Poland Goes Private

Around a month ago I was speaking to a friend of mine about the problem of state-owned enterprises in Poland. Nothing too serious, but certainly enough to warrant a couple of cigarettes and a cup of gritty coffee that, in fact, is very hard to come by these days in Krakow. He started his diatribe with the inevitable words, “In the good old days…”.

OK. So what good old days? “Well, you know, when the state managed to pay for everything, and industry was really important, and, well, you know, people just got on with it and, oh damn, I just got some coffee froth on my shirt.” Without going into too much detail about the understandable gravitas of the situation, knowing that men in general do not like to get coffee on their shirts, it got me thinking. There really is a problem with state-owned enterprises in Poland. Without trying to make any drastic reference to Britain before Maggie Thatcher wielded her iron beating-stick, one can draw a comparison with the state Poland is in now; there are a few simple similarities that one can make about what can be done, what should be done, what might be done (if you’re lucky), and what’s not going to be done, even though in secret you really would like ‘it’ to be done.

Ah, the ‘it’ word. Privatisation. At the end of April, the Polish government decided that it would be a good idea to start privatising old state-owned enterprises. And this is the crunch: Between 2008 and 2011, 740 public sector companies are to yield an estimated figure of around 30 billion zloty revenue to the State Treasury, not a sum to be snubbed at. Out of these 700-or-so companies, only 19 are to be floated on the Warsaw Stock Exchange (which co-incidentally is also up for privatisation). LOT Polish Airlines (PLL LOT) and two subsidiary firms of the PKP, the Polish rail consortium, are to be amongst them. Looking at the British experience, privatisation of rail transport may be seen as a risky move.

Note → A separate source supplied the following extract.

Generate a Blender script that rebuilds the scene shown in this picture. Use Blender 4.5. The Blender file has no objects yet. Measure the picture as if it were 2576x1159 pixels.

But I’ll get back to that later. There is of course the issue of mining in Poland. And this is where the Thatcherite thinking comes in. Ever since Civic Platform came into power, Poland has seen a wave of strikes across the public sector, especially in mining. In the latter months of 2007, the Budryk mine in Ornontowice in Silesia, the industrial heartland of Poland, saw a strike that Poland hasn’t seen before. Problems with takeovers and a worry over lay-offs saw around 130 miners go on strike for 46 days. Occupational strikes, that turned into hunger strikes in extreme cases, kept the Polish people glued to their TVs for hours on end. Of course money was promised and work began soon after, but it shows how fickle the sector is at the moment. Now nine companies in the mining sector are to be privatised.

Transport is another sector that is going to be facing changes. The state rail subsidiaries PKP Intercity and PKP Cargo are to undergo privatisation. Having lived so long in the UK, the very though of privatising any rail company sends shivers down my spine. But then again it is not the tracks that are up for sale, just two of the transportation companies that use the Polish rail network. PKP Intercity is one of the main passenger rail transport companies in Poland, with PKP Przewozy Regionalne coming in a close second. With the privatisation of one company, one can but wonder what will happen to the second, which might begin to catch on the Public-Private-Partnership (PPP) or Private Finance Initiative (PFI) schemes within certain Polish regions (voivodeships) to keep afloat.

Rail transport in Poland could be profitable for as long as the roads in the country are still lacking in any serious clout, and private investment that would come from privatisation would result in better services that are more tailored to the end user. But for that to happen, the lines need to be upgraded, and the lines are still in the hands of the state.

But moving away from rail, Poland’s national carrier LOT Polish Airlines is finally going to be sold, after almost being sold, floated, bought, and what-have-you a number of times. And with a new fleet of Boeing 787s coming in very soon (the airline is the first in Europe to have ordered such machines), any serious investor is going to give it a try. And why not? The airline is to float on the Warsaw Stock Exchange by the end of February 2009, and I don’t know whether I’ll buy some shares myself.

But back to this idea of getting coffee stains. The present government is going to have to work very hard so that this new wave of privatisations goes smoothly. Yes, the government promises to retain 26 key companies that lie in the public interest, such as Lotos and PKN Orlen, the main refineries, as well as the PAP Polish Press Agency, and TVP and Polish Radio. But as soon as the government announced to sell so many stakes from the State Treasury, the opposition Law and Justice (PiS) party slammed the idea. Too few companies floating on the stock market means that it might be hard to track the transparency of the whole affair. But the present government’s probably not too worried about that anyway. 40% of the monies collected from the privatisation deals are going to the so-called “Demographic Fund” ? basically pensions. And what does that mean? Early retirement all around.